I don't understand why you are responding to me in such a condescending tone, but thanks anyway for the discussion.

I'm well aware that P vs NP is a very hard question (I have studied quite some complexity theory, although I am a bit rusty), I'm saying that it does not seem as fundamental (or interesting) to computer science as people believe it to be.

[leereeves]

That's assuming computational resources could grow forever without limit, which of course they can't.

[QML]

To add on: Moore's law is "dying", and that places further pressure on algorithms to get faster.

However, even in an exponential world, I am reminded of a quote:

"exponential algorithms make polynomially slow progress, while polynomial algorithms advance exponentially fast".

[babypistol]

Yeah, in this case we are back to square one and P vs NP again seems irrelevant to me.

[pbhjpbhj]

Isn't finding the optimised solutions to market transactions something that is part of the market too?

So, not only do you have the resource problem highlighted in sibling posts but also a recursion problem:

Vis, when the problem becomes solvable the optimisation must add the market transactions for the sale of resources to solve the optimisation, so now one needs to optimise that larger problem ... which again involves transactions, which shift the original optimisation.

If you can predict the optimisational perturbations needed to solve the enlarged system, then you might be able to break the cycle .. but won't you need to transact the processing of the perturbation, the optimisations of which will shift the inner optimisation.
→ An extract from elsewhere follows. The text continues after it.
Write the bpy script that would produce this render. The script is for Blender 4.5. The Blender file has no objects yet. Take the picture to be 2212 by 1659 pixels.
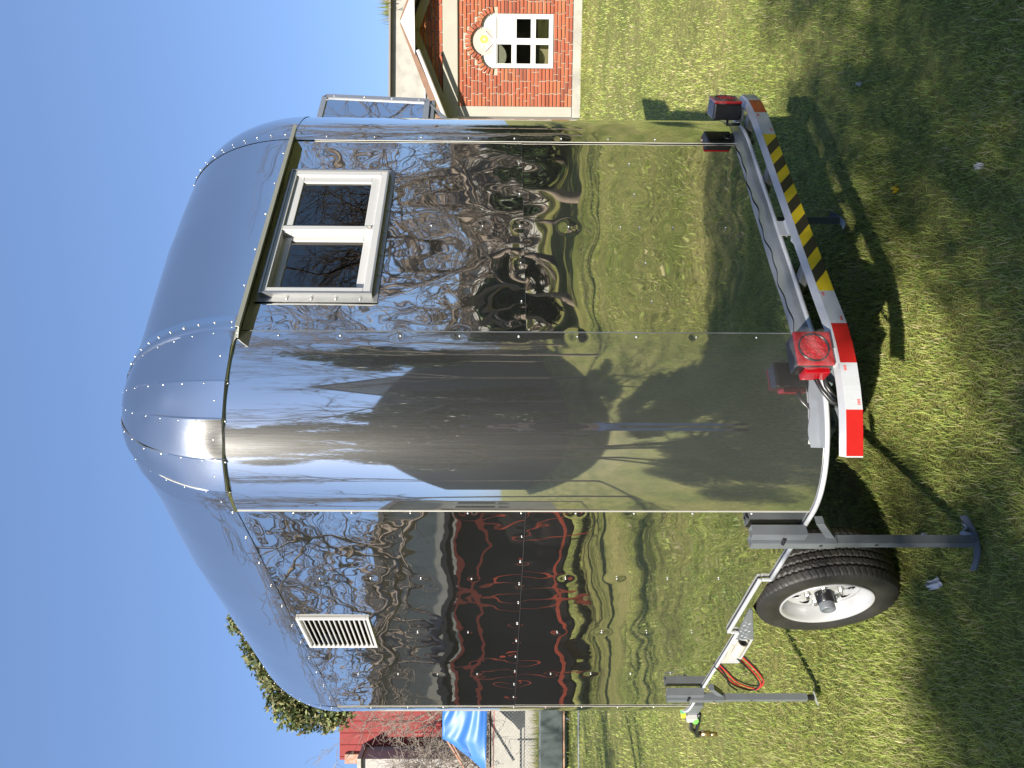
import bpy, bmesh, math, random
import numpy as np
from mathutils import Vector, Matrix

random.seed(7)
rng = np.random.default_rng(7)
R = math.radians
scene = bpy.context.scene
COL = scene.collection

# ------------------------------------------------------------------ camera
CAM_H = 1.6
PITCH, ROLL = 0.0155, -0.0043
sp, cp, sr, cr = math.sin(PITCH), math.cos(PITCH), math.sin(ROLL), math.cos(ROLL)
fwd = Vector((-sr * sp, cp, -cr * sp))
upv = Vector((sr * cp, sp, cr * cp))
rgt = Vector((cr, 0, -sr))
cam_d = bpy.data.cameras.new('camera')
cam = bpy.data.objects.new('camera', cam_d)
COL.objects.link(cam)
# the phone was held upright and the file is stored on its side: world up points to the image's left
bx, by, bz = -upv, rgt, -fwd
cam.matrix_world = Matrix(((bx.x, by.x, bz.x, 0), (bx.y, by.y, bz.y, 0), (bx.z, by.z, bz.z, CAM_H), (0, 0, 0, 1)))
cam_d.sensor_fit = 'HORIZONTAL'
cam_d.sensor_width = 36
cam_d.lens = 1700.3 / 2212 * 36
cam_d.clip_start = 0.05
cam_d.clip_end = 2000
scene.camera = cam

# ------------------------------------------------------------------ light
SUN_AZ, SUN_EL = R(20), R(32)          # sun stands behind the camera, 20 degrees to its left
sun_dir = Vector((-math.sin(SUN_AZ) * math.cos(SUN_EL), -math.cos(SUN_AZ) * math.cos(SUN_EL), math.sin(SUN_EL)))
world = bpy.data.worlds.new('World')
scene.world = world
world.use_nodes = True
wn = world.node_tree.nodes
sky = wn.new('ShaderNodeTexSky')
sky.sky_type = 'NISHITA'
sky.sun_disc = False
sky.sun_elevation = SUN_EL
sky.sun_rotation = math.pi + SUN_AZ
sky.air_density = 0.7
sky.dust_density = 2.5
sky.ozone_density = 6.0
sky.altitude = 1500
wn['Background'].inputs['Strength'].default_value = 0.115
# softer contrast between horizon and zenith, as the phone rendered it, over the whole dome alike
gam = wn.new('ShaderNodeGamma'); gam.inputs['Gamma'].default_value = 0.50
tint = wn.new('ShaderNodeMix'); tint.data_type = 'RGBA'; tint.blend_type = 'MULTIPLY'; tint.inputs['Factor'].default_value = 1
tint.inputs['B'].default_value = (1.04, 1.26, 1.62, 1)
world.node_tree.links.new(sky.outputs[0], gam.inputs['Color'])
world.node_tree.links.new(gam.outputs[0], tint.inputs['A'])
world.node_tree.links.new(tint.outputs['Result'], wn['Background'].inputs[0])
sun_d = bpy.data.lights.new('sun', 'SUN')
sun_d.energy = 4.2
sun_d.angle = R(0.53)
sun_d.color = (1.0, 0.93, 0.82)
sun = bpy.data.objects.new('sun', sun_d)
COL.objects.link(sun)
sun.rotation_euler = sun_dir.to_track_quat('Z', 'Y').to_euler()
scene.view_settings.view_transform = 'Standard'
scene.view_settings.look = 'None'
scene.view_settings.exposure = 1.26
scene.view_settings.gamma = 1.0
scene.view_settings.use_curve_mapping = False
scene.cycles.max_bounces = 10
scene.cycles.glossy_bounces = 6
scene.cycles.transparent_max_bounces = 12
scene.cycles.caustics_reflective = False
scene.cycles.caustics_refractive = False
scene.cycles.sample_clamp_indirect = 6.0

# ------------------------------------------------------------------ helpers
def tag(o, label=None, cat=None, group=None, kind=None):
    if label: o['label'] = label
    if cat: o['category'] = cat
    if group: o['group'] = group
    if kind: o['kind'] = kind
    return o

def empty(name, loc=(0, 0, 0), rz=0, label=None, cat=None, group=None):
    o = bpy.data.objects.new(name, None)
    COL.objects.link(o)
    o.location = loc
    o.rotation_euler = (0, 0, rz)
    o.empty_display_size = 0.2
    return tag(o, label, cat, group)

def link(name, me, mat=None, parent=None):
    o = bpy.data.objects.new(name, me)
    COL.objects.link(o)
    if mat and not me.materials: me.materials.append(mat)
    if parent: o.parent = parent
    return o

class MB:
    def __init__(s): s.v, s.f = [], []
    def add(s, vs, fs):
        b = len(s.v)
        s.v += [tuple(p) for p in vs]
        s.f += [tuple(i + b for i in f) for f in fs]
        return s
    def box(s, c, d, rz=0.0, rx=0.0, ry=0.0):
        m = Matrix.Rotation(rz, 3, 'Z') @ Matrix.Rotation(ry, 3, 'Y') @ Matrix.Rotation(rx, 3, 'X')
        vs = [Vector(c) + m @ Vector((sx * d[0] / 2, sy * d[1] / 2, sz * d[2] / 2)) for sz in (-1, 1) for sy in (-1, 1) for sx in (-1, 1)]
        return s.add(vs, [(0, 2, 3, 1), (4, 5, 7, 6), (0, 1, 5, 4), (2, 6, 7, 3), (0, 4, 6, 2), (1, 3, 7, 5)])
    def bar(s, p, q, w, h, up=(0, 0, 1)):
        p, q = Vector(p), Vector(q)
        d = (q - p).normalized()
        u = Vector(up)
        if abs(d.dot(u)) > .95: u = Vector((0, 1, 0))
        a = d.cross(u).normalized() * w / 2
        b = a.cross(d).normalized() * h / 2
        vs = [e + i * a + j * b for e in (p, q) for i, j in ((-1, -1), (1, -1), (1, 1), (-1, 1))]
        return s.add(vs, [(3, 2, 1, 0), (4, 5, 6, 7), (0, 1, 5, 4), (1, 2, 6, 5), (2, 3, 7, 6), (3, 0, 4, 7)])
    def tube(s, pts, r, n=8, cap=True):
        pts = [Vector(p) for p in pts]
        rs = r if hasattr(r, '__len__') else [r] * len(pts)
        ref = None
        rings = []
        for i, p in enumerate(pts):
            d = (pts[min(i + 1, len(pts) - 1)] - pts[max(i - 1, 0)]).normalized()
            if ref is None:
                ref = d.cross(Vector((0, 0, 1)) if abs(d.z) < .9 else Vector((1, 0, 0))).normalized()
            ref = (ref - d * ref.dot(d)).normalized()
            b = d.cross(ref)
            rings.append([p + rs[i] * (math.cos(2 * math.pi * k / n) * ref + math.sin(2 * math.pi * k / n) * b) for k in range(n)])
        vs = [q for rg in rings for q in rg]
        fs = [(i * n + k, i * n + (k + 1) % n, (i + 1) * n + (k + 1) % n, (i + 1) * n + k) for i in range(len(pts) - 1) for k in range(n)]
        if cap:
            fs += [tuple(range(n - 1, -1, -1)), tuple((len(pts) - 1) * n + k for k in range(n))]
        return s.add(vs, fs)
    def prism(s, poly, axis_from, axis_to):
        # poly: list of 3d points of a planar outline; extruded by the vector axis_to - axis_from
        e = Vector(axis_to) - Vector(axis_from)
        n = len(poly)
        vs = [Vector(p) for p in poly] + [Vector(p) + e for p in poly]
        fs = [tuple(range(n - 1, -1, -1)), tuple(range(n, 2 * n))] + [(i, (i + 1) % n, n + (i + 1) % n, n + i) for i in range(n)]
        return s.add(vs, fs)
    def lathe(s, prof, c, axis='X', n=48):
        # prof: list of (along axis, radius)
        vs, fs = [], []
        for a, r in prof:
            for k in range(n):
                t = 2 * math.pi * k / n
                if axis == 'X': vs.append((c[0] + a, c[1] + r * math.cos(t), c[2] + r * math.sin(t)))
                elif axis == 'Y': vs.append((c[0] + r * math.cos(t), c[1] + a, c[2] + r * math.sin(t)))
                else: vs.append((c[0] + r * math.cos(t), c[1] + r * math.sin(t), c[2] + a))
        for i in range(len(prof) - 1):
            for k in range(n):
                fs.append((i * n + k, i * n + (k + 1) % n, (i + 1) * n + (k + 1) % n, (i + 1) * n + k))
        return s.add(vs, fs)
    def rivet(s, p, nrm, r=.0044, h=.0036):
        p, nrm = Vector(p), Vector(nrm).normalized()
        r *= random.uniform(.68, 1.06)
        a = nrm.orthogonal().normalized(); b = nrm.cross(a)
        vs, fs = [], []
        for rr, hh in ((1, 0), (.95, .45), (.6, .9)):
            vs += [p + nrm * h * hh + r * rr * (math.cos(k * math.pi / 4) * a + math.sin(k * math.pi / 4) * b) for k in range(8)]
        vs.append(p + nrm * h)
        for i in range(2): fs += [(i * 8 + k, i * 8 + (k + 1) % 8, i * 8 + 8 + (k + 1) % 8, i * 8 + 8 + k) for k in range(8)]
        fs += [(16 + k, 16 + (k + 1) % 8, 24) for k in range(8)]
        return s.add(vs, fs)
    def mesh(s, name, mat=None, smooth=False):
        me = bpy.data.meshes.new(name)
        me.from_pydata(s.v, [], s.f)
        bm = bmesh.new(); bm.from_mesh(me)
        bmesh.ops.recalc_face_normals(bm, faces=bm.faces)
        bm.to_mesh(me); bm.free()
        if mat: me.materials.append(mat)
        if smooth:
            me.polygons.foreach_set('use_smooth', [True] * len(me.polygons))
        return me
    def build(s, name, mat, parent=None, smooth=False, bevel=0.0):
        o = link(name, s.mesh(name, mat, smooth), None, parent)
        if bevel:
            m = o.modifiers.new('bevel', 'BEVEL'); m.width = bevel; m.segments = 2; m.limit_method = 'ANGLE'
        if smooth == 'auto':
            pass
        return o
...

The solution itself would be marketable, perturbing the market and negating the optimisation?

My instinct may be wrong but it suggests the market can't be [perfectly] optimised (but in practise that probably doesn't matter).

Optimising markets might be the extent goal of capitalism, but it's not the extent goal of the rich (in general) who would rather remain rich than have perfect allocation of resources.